REQUIREMENT | Reproduce the material that follows, please, but only from its first line to the line containing "from mathutils import", inclusive.

SUPPLIED INFORMATION |
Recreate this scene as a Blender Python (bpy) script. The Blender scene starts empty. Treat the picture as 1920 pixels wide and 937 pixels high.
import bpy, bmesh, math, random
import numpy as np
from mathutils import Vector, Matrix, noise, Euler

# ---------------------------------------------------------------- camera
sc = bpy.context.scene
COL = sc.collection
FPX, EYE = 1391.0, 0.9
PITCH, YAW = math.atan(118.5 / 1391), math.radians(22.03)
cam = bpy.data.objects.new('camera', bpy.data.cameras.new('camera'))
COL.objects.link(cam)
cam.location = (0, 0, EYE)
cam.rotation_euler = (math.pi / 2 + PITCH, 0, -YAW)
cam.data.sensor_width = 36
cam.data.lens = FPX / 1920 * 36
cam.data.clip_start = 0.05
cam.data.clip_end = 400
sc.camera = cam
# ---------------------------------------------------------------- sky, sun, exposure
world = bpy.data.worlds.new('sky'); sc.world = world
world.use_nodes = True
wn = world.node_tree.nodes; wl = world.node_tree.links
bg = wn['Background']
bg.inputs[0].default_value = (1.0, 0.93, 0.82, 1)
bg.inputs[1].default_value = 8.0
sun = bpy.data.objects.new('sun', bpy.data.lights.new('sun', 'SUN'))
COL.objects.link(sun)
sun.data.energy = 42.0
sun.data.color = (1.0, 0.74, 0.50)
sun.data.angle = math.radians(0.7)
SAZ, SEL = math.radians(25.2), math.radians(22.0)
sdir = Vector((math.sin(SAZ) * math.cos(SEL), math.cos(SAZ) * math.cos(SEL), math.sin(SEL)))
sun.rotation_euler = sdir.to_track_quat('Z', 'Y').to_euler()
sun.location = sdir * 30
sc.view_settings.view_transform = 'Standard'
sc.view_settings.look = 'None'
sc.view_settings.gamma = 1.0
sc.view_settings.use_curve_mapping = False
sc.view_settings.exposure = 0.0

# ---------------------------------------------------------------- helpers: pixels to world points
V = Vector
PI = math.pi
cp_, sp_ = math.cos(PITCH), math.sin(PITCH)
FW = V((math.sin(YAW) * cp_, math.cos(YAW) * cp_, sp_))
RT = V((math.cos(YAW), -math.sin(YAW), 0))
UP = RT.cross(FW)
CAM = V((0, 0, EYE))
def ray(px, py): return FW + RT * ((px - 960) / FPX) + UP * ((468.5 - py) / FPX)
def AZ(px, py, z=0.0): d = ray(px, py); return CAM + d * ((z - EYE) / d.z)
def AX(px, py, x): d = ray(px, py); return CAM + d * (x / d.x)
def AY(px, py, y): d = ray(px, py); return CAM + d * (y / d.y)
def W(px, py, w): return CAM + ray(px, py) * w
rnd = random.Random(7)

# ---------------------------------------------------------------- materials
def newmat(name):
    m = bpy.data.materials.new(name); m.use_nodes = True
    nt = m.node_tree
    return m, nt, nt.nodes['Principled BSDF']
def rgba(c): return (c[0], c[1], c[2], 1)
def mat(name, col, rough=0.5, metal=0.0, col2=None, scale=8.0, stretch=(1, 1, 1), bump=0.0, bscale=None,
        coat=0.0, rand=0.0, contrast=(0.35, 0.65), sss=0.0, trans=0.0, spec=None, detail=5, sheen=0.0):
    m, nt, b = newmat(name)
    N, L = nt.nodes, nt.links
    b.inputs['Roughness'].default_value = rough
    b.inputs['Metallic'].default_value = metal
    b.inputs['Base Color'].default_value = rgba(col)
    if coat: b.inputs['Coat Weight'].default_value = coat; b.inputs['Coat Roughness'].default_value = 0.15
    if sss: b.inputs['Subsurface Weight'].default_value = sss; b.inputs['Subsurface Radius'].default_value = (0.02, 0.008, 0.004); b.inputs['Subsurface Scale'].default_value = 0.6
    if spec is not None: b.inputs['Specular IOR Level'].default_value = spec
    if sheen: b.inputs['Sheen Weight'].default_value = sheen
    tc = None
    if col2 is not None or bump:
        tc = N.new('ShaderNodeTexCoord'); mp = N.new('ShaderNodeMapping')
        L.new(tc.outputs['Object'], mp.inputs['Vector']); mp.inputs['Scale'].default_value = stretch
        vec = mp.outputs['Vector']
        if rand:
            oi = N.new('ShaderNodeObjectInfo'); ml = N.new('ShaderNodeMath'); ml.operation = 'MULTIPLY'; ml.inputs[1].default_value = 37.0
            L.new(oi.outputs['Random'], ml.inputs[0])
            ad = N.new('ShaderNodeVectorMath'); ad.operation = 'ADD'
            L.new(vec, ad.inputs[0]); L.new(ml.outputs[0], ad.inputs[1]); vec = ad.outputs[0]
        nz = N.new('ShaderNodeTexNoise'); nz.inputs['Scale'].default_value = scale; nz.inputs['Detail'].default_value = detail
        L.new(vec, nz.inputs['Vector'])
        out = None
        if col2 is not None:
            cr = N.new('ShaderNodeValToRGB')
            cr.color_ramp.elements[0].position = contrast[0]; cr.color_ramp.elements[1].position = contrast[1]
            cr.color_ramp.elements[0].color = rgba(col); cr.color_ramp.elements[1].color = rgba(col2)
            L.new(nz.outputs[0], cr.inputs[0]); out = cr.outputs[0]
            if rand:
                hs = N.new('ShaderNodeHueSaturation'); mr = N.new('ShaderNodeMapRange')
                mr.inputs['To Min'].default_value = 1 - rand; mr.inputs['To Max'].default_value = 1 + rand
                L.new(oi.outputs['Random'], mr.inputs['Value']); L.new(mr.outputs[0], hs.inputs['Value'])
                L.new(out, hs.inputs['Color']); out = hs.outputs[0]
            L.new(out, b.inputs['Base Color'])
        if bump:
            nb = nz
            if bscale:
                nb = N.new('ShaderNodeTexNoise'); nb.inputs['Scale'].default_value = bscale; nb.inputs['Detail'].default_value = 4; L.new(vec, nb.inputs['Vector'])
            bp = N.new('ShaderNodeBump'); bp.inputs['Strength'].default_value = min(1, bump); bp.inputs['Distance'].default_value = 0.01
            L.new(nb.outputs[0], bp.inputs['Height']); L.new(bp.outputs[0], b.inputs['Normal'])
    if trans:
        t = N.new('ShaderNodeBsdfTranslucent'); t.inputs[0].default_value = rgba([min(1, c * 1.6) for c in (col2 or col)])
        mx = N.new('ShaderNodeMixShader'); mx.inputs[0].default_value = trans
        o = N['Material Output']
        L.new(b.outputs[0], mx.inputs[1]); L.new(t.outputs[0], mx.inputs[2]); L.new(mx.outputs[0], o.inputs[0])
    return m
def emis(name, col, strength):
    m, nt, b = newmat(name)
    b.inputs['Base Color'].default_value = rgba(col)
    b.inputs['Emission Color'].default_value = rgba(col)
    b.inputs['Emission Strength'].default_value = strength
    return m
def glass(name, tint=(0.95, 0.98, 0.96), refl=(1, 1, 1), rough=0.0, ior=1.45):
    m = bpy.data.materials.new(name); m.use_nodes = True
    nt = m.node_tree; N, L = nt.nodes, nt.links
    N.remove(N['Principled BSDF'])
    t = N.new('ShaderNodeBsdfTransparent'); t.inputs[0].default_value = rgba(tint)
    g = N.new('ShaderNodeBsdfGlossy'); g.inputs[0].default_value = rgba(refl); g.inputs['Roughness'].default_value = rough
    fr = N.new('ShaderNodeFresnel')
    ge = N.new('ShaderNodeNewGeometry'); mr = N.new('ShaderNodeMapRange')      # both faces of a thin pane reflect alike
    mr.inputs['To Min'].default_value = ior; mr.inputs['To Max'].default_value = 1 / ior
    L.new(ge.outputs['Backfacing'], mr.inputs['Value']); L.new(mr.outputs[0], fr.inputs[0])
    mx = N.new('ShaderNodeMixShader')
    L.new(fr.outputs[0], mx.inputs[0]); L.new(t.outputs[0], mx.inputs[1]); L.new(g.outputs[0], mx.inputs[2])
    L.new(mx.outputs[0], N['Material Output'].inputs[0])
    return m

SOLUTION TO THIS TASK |
Recreate this scene as a Blender Python (bpy) script. The Blender scene starts empty. Treat the picture as 1920 pixels wide and 937 pixels high.
import bpy, bmesh, math, random
import numpy as np
from mathutils import Vector, Matrix, noise, Euler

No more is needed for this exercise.